## EXERCISE BRIEF
Work out how many lines in the data hold the word "this", and reply with that number only.

Scene script records:
-- Begin --

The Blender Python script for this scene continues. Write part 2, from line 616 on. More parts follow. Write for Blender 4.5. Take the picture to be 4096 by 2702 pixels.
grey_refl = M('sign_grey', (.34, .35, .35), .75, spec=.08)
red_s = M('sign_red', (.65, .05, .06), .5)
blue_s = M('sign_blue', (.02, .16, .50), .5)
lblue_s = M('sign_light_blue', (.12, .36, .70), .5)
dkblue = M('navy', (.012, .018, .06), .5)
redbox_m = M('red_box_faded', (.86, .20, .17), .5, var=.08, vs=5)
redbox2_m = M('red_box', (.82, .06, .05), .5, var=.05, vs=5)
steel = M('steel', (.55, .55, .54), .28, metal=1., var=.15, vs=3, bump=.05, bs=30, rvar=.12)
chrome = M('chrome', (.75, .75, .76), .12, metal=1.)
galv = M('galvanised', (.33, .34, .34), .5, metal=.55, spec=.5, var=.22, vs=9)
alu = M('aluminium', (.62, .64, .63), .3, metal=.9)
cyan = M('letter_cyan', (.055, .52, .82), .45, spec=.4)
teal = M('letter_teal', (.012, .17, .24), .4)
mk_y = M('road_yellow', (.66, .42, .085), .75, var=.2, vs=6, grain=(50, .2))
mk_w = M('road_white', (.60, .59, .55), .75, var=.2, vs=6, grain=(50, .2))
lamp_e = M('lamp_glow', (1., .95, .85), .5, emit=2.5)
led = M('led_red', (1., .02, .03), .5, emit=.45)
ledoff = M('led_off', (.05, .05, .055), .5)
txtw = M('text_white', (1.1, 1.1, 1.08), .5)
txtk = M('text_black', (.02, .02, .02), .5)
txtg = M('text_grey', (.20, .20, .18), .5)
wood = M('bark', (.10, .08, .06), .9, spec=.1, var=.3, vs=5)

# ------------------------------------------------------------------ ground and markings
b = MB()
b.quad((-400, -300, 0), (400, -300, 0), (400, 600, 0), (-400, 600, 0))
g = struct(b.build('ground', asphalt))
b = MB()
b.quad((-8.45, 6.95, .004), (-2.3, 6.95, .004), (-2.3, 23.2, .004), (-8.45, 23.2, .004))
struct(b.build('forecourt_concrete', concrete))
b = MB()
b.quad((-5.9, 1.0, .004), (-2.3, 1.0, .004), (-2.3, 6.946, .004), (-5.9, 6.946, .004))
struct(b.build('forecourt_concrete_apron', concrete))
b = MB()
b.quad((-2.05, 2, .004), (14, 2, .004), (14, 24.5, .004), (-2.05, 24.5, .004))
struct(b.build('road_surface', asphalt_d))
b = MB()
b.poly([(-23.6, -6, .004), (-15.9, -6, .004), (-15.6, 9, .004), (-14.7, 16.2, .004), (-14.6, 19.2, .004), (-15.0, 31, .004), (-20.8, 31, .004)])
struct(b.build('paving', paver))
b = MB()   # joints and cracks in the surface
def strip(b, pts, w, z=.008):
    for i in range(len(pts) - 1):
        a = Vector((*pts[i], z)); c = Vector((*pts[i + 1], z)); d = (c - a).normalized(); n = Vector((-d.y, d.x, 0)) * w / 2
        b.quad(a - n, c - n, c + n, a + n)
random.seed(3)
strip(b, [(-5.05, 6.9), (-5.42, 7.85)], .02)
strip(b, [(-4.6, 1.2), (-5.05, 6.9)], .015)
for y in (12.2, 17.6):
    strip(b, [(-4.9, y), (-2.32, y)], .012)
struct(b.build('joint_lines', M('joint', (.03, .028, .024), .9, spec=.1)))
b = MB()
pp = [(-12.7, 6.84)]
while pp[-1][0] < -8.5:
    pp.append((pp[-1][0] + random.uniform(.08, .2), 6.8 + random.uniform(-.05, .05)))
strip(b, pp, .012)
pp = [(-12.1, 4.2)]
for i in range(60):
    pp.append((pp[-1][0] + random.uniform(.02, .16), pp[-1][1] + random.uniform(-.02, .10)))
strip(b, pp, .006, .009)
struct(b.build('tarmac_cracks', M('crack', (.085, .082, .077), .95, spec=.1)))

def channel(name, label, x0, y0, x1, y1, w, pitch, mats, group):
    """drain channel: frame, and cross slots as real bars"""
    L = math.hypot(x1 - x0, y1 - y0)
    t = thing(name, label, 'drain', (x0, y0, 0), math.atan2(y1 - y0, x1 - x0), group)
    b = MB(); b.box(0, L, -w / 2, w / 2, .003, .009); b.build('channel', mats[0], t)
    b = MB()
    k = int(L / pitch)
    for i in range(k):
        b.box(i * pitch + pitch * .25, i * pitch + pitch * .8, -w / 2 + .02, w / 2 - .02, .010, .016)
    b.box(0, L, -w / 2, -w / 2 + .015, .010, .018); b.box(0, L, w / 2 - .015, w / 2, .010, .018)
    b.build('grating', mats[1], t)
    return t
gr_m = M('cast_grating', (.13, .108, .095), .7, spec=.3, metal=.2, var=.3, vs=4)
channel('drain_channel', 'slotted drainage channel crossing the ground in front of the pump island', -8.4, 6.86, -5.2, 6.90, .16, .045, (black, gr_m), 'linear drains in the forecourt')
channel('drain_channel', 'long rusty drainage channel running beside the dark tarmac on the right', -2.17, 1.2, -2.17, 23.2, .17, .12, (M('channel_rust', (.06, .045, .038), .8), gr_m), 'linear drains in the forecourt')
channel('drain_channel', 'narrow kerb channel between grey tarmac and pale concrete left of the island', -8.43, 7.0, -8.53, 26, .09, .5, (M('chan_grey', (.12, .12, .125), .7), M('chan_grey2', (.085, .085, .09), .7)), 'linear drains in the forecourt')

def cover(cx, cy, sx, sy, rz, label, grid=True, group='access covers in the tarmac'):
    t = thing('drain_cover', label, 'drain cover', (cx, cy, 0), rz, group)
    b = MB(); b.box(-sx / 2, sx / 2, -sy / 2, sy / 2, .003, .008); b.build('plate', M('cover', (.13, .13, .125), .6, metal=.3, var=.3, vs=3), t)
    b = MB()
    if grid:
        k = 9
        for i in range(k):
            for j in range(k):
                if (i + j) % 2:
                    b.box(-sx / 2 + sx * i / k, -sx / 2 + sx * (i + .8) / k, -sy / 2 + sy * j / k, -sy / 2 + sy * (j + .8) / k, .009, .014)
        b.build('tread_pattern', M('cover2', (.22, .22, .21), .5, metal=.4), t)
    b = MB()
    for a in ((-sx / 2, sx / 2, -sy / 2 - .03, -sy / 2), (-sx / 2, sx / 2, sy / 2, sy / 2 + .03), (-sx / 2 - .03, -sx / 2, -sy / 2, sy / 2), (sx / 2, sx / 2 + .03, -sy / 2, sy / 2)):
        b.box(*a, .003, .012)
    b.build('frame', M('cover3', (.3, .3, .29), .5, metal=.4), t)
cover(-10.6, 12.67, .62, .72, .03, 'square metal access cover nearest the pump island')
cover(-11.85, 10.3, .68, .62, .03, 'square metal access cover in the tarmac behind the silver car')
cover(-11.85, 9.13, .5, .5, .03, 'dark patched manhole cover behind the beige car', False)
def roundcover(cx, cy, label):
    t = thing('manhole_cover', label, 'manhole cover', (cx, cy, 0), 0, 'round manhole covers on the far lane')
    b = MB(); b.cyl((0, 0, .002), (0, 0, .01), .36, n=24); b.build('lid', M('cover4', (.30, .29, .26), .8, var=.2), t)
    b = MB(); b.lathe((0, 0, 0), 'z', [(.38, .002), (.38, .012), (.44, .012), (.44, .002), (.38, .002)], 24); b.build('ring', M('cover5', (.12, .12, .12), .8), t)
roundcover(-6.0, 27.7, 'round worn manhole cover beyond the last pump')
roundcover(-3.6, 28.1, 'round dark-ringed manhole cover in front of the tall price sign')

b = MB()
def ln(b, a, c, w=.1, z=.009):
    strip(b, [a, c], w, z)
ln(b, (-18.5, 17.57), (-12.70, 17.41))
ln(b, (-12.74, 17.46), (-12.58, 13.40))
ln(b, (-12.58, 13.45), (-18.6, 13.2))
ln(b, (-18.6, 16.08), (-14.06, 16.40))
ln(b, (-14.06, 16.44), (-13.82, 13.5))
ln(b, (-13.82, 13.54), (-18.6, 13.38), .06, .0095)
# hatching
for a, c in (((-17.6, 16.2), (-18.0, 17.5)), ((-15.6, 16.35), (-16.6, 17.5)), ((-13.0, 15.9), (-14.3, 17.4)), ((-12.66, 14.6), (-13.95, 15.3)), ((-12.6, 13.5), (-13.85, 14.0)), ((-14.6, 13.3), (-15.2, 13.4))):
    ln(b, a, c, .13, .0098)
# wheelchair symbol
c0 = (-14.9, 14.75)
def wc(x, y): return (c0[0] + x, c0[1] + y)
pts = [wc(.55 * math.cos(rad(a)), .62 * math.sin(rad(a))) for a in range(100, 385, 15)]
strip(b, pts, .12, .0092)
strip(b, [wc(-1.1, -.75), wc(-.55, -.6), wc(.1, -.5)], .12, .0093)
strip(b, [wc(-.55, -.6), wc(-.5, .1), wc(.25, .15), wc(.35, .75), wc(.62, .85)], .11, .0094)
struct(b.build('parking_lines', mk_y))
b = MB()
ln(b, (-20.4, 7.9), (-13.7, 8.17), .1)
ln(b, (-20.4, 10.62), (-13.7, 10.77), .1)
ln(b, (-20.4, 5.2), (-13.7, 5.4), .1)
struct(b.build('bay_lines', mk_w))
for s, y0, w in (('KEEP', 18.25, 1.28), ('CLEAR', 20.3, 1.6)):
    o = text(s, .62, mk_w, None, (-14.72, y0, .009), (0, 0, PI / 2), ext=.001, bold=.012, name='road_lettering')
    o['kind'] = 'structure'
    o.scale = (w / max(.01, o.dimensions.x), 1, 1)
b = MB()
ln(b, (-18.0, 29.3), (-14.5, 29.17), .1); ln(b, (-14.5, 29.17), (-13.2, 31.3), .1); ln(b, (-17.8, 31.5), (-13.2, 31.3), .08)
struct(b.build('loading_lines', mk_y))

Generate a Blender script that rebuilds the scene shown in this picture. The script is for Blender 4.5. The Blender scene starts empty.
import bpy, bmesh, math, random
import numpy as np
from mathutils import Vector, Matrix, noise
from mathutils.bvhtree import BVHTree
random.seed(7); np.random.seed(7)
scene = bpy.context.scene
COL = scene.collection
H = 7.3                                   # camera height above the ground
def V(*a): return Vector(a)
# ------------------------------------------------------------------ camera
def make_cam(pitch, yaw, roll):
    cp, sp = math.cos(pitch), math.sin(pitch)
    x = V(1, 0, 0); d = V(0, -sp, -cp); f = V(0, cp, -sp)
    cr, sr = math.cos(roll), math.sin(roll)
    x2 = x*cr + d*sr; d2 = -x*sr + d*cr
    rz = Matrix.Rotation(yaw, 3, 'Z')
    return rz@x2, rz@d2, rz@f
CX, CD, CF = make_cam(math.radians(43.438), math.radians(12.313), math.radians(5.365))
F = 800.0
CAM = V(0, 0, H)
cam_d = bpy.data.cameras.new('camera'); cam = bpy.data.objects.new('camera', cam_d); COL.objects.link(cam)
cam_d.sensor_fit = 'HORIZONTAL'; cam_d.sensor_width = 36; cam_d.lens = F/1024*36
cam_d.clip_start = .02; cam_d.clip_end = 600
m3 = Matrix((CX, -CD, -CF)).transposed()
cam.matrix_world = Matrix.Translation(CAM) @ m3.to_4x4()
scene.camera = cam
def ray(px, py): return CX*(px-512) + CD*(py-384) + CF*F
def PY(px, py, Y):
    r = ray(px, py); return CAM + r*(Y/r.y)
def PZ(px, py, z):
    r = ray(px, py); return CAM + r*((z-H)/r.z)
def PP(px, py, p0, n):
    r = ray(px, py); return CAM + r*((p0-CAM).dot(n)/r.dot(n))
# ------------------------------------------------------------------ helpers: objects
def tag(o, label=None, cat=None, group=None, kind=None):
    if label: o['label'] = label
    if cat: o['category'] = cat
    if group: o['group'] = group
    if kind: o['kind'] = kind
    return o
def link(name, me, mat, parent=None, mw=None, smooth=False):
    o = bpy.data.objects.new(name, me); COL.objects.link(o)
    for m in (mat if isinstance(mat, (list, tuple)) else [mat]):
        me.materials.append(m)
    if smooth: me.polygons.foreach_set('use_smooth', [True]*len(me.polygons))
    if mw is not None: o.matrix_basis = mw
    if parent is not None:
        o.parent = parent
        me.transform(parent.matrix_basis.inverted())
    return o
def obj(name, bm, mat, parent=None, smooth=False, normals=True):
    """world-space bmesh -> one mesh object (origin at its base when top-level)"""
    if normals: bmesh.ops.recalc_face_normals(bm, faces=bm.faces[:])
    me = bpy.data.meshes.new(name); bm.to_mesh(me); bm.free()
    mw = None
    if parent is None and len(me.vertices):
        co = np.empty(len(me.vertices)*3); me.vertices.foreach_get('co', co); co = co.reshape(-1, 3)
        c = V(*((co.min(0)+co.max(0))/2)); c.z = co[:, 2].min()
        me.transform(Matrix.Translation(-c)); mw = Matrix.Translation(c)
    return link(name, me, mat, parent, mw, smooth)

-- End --

## FULL ANSWER
2